Hillary Clinton was angry. Really, really angry.
The last time we saw her, she was dressed in green, glowering through her glasses at Republicans who were skewering her over the administration’s flawed handling of the attack in Benghazi, Libya.
Not exactly the image she would have chosen to close out her tenure. Nor this one on the cover of the New York Post (“No Wonder Bill’s Afraid”).
But that all changed when she took to the airwaves with President Obama on 60 Minutes, sounding pitch-perfect in pink. While CBS executives first reached out to Obama for a solo interview, they landed a twofer at the White House’s request.
Hmm. Flawless timing.
By Obama sitting down with his secretary of state, it was clear that he was launching an effort to buff her scuffed image before she resigns in the next couple of weeks. Asked by Steve Kroft why he wanted to do the interview together, Obama said, “I wanted to publicly say thank you ... I think Hillary will go down as one of the finest secretaries of state we’ve had.”
Obama said on the Sunday broadcast that he’d miss her—that he was a great “admirer” and theirs was a great “collaboration”—and lauded her for foreign-policy successes that were rooted in “her hard work.”
He praised her discipline, stamina, and thoughtfulness. He called her a “strong friend.”
That’s one wet-kiss send-off.
The lovey-dovey duo smiled, joshed, and giggled for nearly 20 minutes before a commercial break and a more serious discussion about what happened in Benghazi.
At one point Clinton called Obama her partner and friend. She defined their relationship as “very warm” and “close” and said sometimes they don’t need words to communicate.
If they both weren’t married, I’d have expected him to get down on his knee and propose. This is the beginning of the Hillary coronation. No doubt about it.
It’s quite a turnaround, really—especially from a man who ripped Hillary a new one during the 2008 presidential campaign, causing her to leave the playing field. Remember when he said she was “likable enough?” Or when he said the Clinton camp was trying to “bamboozle” or “hoodwink” voters? It always seemed unlikely to me that she’d ever really let that one go. But Clinton told Kroft she’s not a hater and wrote off the jousts as “ancient history.”
“A few years ago, it would’ve been seen as improbable, because we had that very long, hard primary campaign,” Clinton said. But had the roles been reversed, “I would have desperately wanted him to be in my cabinet.”
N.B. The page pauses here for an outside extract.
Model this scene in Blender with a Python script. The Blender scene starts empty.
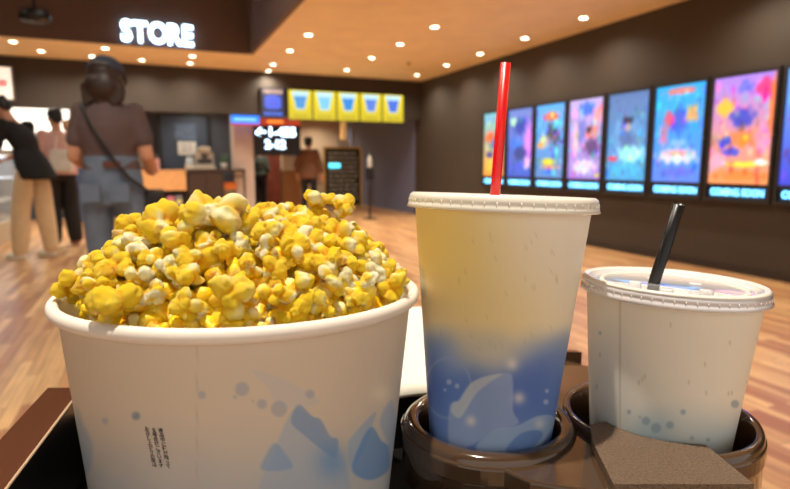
import bpy, bmesh, math, random
import numpy as np
from mathutils import Vector, Matrix, Euler
from math import sin, cos, pi, radians, sqrt, exp

S = bpy.context.scene
COL = S.collection
YAW = radians(-23.06)

# ------------------------------------------------------------------ camera, world, exposure
cam_d = bpy.data.cameras.new('camera')
cam = bpy.data.objects.new('camera', cam_d); COL.objects.link(cam)
cam_d.sensor_width = 36.0
cam_d.lens = 36.0 * 570 / 790
cam_d.clip_start = 0.01
cam_d.clip_end = 100
cam.location = (0, 0, 1.0)
cam.rotation_euler = Euler((radians(90 - 7.94), 0, YAW), 'XYZ')
cam_d.dof.use_dof = True
cam_d.dof.focus_distance = 0.255
cam_d.dof.aperture_fstop = 12.0
S.camera = cam

W = bpy.data.worlds.new('lobby_ambience'); S.world = W; W.use_nodes = True
W.node_tree.nodes['Background'].inputs[0].default_value = (1.0, 0.92, 0.82, 1)
W.node_tree.nodes['Background'].inputs[1].default_value = 0.62
S.view_settings.view_transform = 'Standard'
S.view_settings.look = 'None'
S.view_settings.gamma = 1
S.view_settings.exposure = 0.26
S.cycles.use_denoising = True
S.cycles.max_bounces = 8
S.cycles.sample_clamp_indirect = 6
LAMP_W = 62.0       # each ceiling downlight
TRAY_FILL_W = 400.0      # unseen lamp added above the tray to brighten it
NEAR_W = 60.0       # the downlights above the tray

# ------------------------------------------------------------------ helpers
def lin(c):
    def f(v):
        v /= 255.0
        return v / 12.92 if v <= 0.04045 else ((v + 0.055) / 1.055) ** 2.4
    return tuple(f(v) for v in c)

def fgm(X, Y, Z):            # camera-aligned floor coordinates -> room coordinates
    c, s = cos(YAW), sin(YAW)
    return Vector((X * c - Y * s, X * s + Y * c, Z))

MATS = {}
def mat(name, col, rough=0.6, metal=0.0, emit=0.0, var=0.08, scale=12.0, bump=0.0, sss=0.0, trans=0.0, coat=0.0, alpha=1.0, spec=0.5, ecol=None):
    if name in MATS: return MATS[name]
    m = bpy.data.materials.new(name); m.use_nodes = True
    nt = m.node_tree; b = nt.nodes['Principled BSDF']
    c = lin(col)
    tc = nt.nodes.new('ShaderNodeTexCoord')
    nz = nt.nodes.new('ShaderNodeTexNoise'); nz.inputs['Scale'].default_value = scale; nz.inputs['Detail'].default_value = 3
    nt.links.new(tc.outputs['Object'], nz.inputs['Vector'])
    rp = nt.nodes.new('ShaderNodeValToRGB')
    rp.color_ramp.elements[0].position = 0.3; rp.color_ramp.elements[1].position = 0.7
    rp.color_ramp.elements[0].color = (*[v * (1 - var) for v in c], 1)
    rp.color_ramp.elements[1].color = (*[min(1, v * (1 + var)) for v in c], 1)
    nt.links.new(nz.outputs['Fac'], rp.inputs['Fac'])
    nt.links.new(rp.outputs['Color'], b.inputs['Base Color'])
    b.inputs['Roughness'].default_value = rough
    b.inputs['Metallic'].default_value = metal
    b.inputs['Specular IOR Level'].default_value = spec
    if emit:
        b.inputs['Emission Color'].default_value = (*(lin(ecol) if ecol else c), 1)
        b.inputs['Emission Strength'].default_value = emit
    if sss:
        b.inputs['Subsurface Weight'].default_value = sss
        b.inputs['Subsurface Radius'].default_value = (1.0, 0.6, 0.3)
        b.inputs['Subsurface Scale'].default_value = 0.004
    if trans: b.inputs['Transmission Weight'].default_value = trans
    if coat:
        b.inputs['Coat Weight'].default_value = coat; b.inputs['Coat Roughness'].default_value = 0.06
    if alpha < 1: b.inputs['Alpha'].default_value = alpha
    if bump:
        bp = nt.nodes.new('ShaderNodeBump'); bp.inputs['Strength'].default_value = bump; bp.inputs['Distance'].default_value = 0.002
        nt.links.new(nz.outputs['Fac'], bp.inputs['Height']); nt.links.new(bp.outputs['Normal'], b.inputs['Normal'])
    MATS[name] = m
    return m

def attr_mat(name, rough=0.5, emit=0.0, sss=0.0, radius=(1, .6, .3), sscale=.004, coat=0.0, bump=0.0, bscale=300, trans=0.0):
    if name in MATS: return MATS[name]
    m = bpy.data.materials.new(name); m.use_nodes = True
    nt = m.node_tree; b = nt.nodes['Principled BSDF']
    a = nt.nodes.new('ShaderNodeAttribute'); a.attribute_name = 'print'
    nt.links.new(a.outputs['Color'], b.inputs['Base Color'])
    b.inputs['Roughness'].default_value = rough
    if emit:
        b.inputs['Base Color'].default_value = (0.02, 0.02, 0.02, 1)
        for l in list(b.inputs['Base Color'].links): nt.links.remove(l)
        nt.links.new(a.outputs['Color'], b.inputs['Emission Color'])
        b.inputs['Emission Strength'].default_value = emit
    if sss:
        b.inputs['Subsurface Weight'].default_value = sss
        b.inputs['Subsurface Radius'].default_value = radius
        b.inputs['Subsurface Scale'].default_value = sscale
    if coat: b.inputs['Coat Weight'].default_value = coat; b.inputs['Coat Roughness'].default_value = 0.1
    if trans: b.inputs['Transmission Weight'].default_value = trans
    if bump:
        tc = nt.nodes.new('ShaderNodeTexCoord')
        nz = nt.nodes.new('ShaderNodeTexNoise'); nz.inputs['Scale'].default_value = bscale
        nt.links.new(tc.outputs['Object'], nz.inputs['Vector'])
        bp = nt.nodes.new('ShaderNodeBump'); bp.inputs['Strength'].default_value = bump; bp.inputs['Distance'].default_value = 0.0008
        nt.links.new(nz.outputs['Fac'], bp.inputs['Height']); nt.links.new(bp.outputs['Normal'], b.inputs['Normal'])
    MATS[name] = m
    return m

def obj(name, data, m=None, parent=None, loc=None, rot=None, smooth=False):
    if isinstance(data, bmesh.types.BMesh):
        me = bpy.data.meshes.new(name); data.normal_update(); data.to_mesh(me); data.free()
    else: me = data
    if m is not None and len(me.materials) == 0: me.materials.append(m)
    if smooth: me.shade_smooth()
    o = bpy.data.objects.new(name, me); COL.objects.link(o)
    if parent is not None: o.parent = parent
    if loc is not None: o.location = loc
    if rot is not None: o.rotation_euler = rot
    return o

def tag(o, label=None, cat=None, group=None, kind=None):
    if label: o['label'] = label
    if cat: o['category'] = cat
    if group: o['group'] = group
    if kind: o['kind'] = kind
    return o

def thing(name, label, cat, loc=(0, 0, 0), rot=(0, 0, 0), group=None):
    o = bpy.data.objects.new(name, None); COL.objects.link(o)
    o.empty_display_size = 0.05
    o.location = loc; o.rotation_euler = rot
    return tag(o, label, cat, group)

def bm_new(): return bmesh.new()

def box(bm, x0, x1, y0, y1, z0, z1, bev=0.0):
    r = bmesh.ops.create_cube(bm, size=1.0)
    vs = r['verts']
    for v in vs:
        v.co = Vector((x0 + (v.co.x + .5) * (x1 - x0), y0 + (v.co.y + .5) * (y1 - y0), z0 + (v.co.z + .5) * (z1 - z0)))
    if bev:
        es = list({e for v in vs for e in v.link_edges})
        bmesh.ops.bevel(bm, geom=es, offset=bev, segments=2, affect='EDGES', profile=0.5)
    return bm

def boxo(name, x0, x1, y0, y1, z0, z1, m, parent=None, bev=0.0):
    bm = bm_new(); box(bm, x0, x1, y0, y1, z0, z1, bev)
    return obj(name, bm, m, parent)

def lathe(bm, prof, n=64, closed=False, cx=0, cy=0):
    rings = []
    for r, z in prof:
        if r <= 1e-6: rings.append([bm.verts.new((cx, cy, z))])
        else: rings.append([bm.verts.new((cx + r * cos(2 * pi * k / n), cy + r * sin(2 * pi * k / n), z)) for k in range(n)])
    pairs = list(zip(rings[:-1], rings[1:]))
    if closed: pairs.append((rings[-1], rings[0]))
    for a, b in pairs:
        for k in range(n):
            k2 = (k + 1) % n
            if len(a) == 1 and len(b) == 1: continue
            if len(a) == 1: bm.faces.new((a[0], b[k2], b[k]))
            elif len(b) == 1: bm.faces.new((a[k], a[k2], b[0]))
            else: bm.faces.new((a[k], a[k2], b[k2], b[k]))
    bmesh.ops.recalc_face_normals(bm, faces=bm.faces[:])
    return bm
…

She finally relented to his “persuasive” request—not before recommending others first. She signed on because their views on issues were almost identical and “because we both love our country.”
While Obama’s praise may have been a bit overdone, Clinton earned it through her loyalty and dedication to the man who defeated her—and by traveling nearly a million miles on his behalf.
There were a few serious questions in the second segment about foreign policy and the fatal attack on American diplomats in Libya, but Kroft didn’t press very hard. He seemed far more fascinated by the dynamic between the former rivals.
One thing is for sure: Hillary Clinton doesn’t let failure or hardship stop her from overcoming obstacles and pushing forward. She’s the Little Engine That Could climbing Mount Everest—battling blizzards like Whitewater, Vince Foster’s suicide, and Bill’s Oval Office romp with intern in the blue dress Monica Lewinsky.
I don’t know about you, but I would have waved the white flag a looong time ago and faded into the world of nonprofit do-gooding—maybe even baking a cookie or two.
Many pundits have predicted that once Clinton hints at throwing in her hat for 2016, her political enemies will begin waging war. Just like last month, when she suffered a concussion and had to postpone her appearance at the congressional hearings on Benghazi. Allen West, then a GOP congressman, told Fox News she was suffering from an illness known as “Benghazi flu,” launching a media maelstrom. The New York Post called it a “head fake,” and armchair physicians smelled a conspiracy.
Even as Clinton said in the interview that she was suffering from some after-effects—and wearing special prescription glasses—she looked strong and sounded comfortable. Yet through all her bubbly candor about her work husband, the lawyer, first lady, senator cum secretary dodged the one question on everyone’s mind: will she run for president in 2016?
When Kroft nudged her about reading the tea leaves, Clinton looked around the room and said there was only water there. When Kroft called out Obama on his rehab rhetoric—“What is the date of expiration on this endorsement?”—Hillary’s complicit dodger in chief turned the tables with a politician’s nonanswer:
“I gotta tell you, you guys in the press are incorrigible,” the president said. “I was literally inaugurated four days ago, and you’re talking about elections four years from now.”
Clinton’s nonanswer? She was still “out of politics” as a diplomat, and neither of them could make predictions.
Well, here’s mine. Just as her joint 60 Minutes appearance in 1992, at the height of the Gennifer Flowers scandal, saved her husband’s presidential candidacy, Hill’s joint appearance with Obama polished over any scratches from her tenure, paving the way for another climb to the apex of the mountain. This was the interview of a woman whose final act has not been written.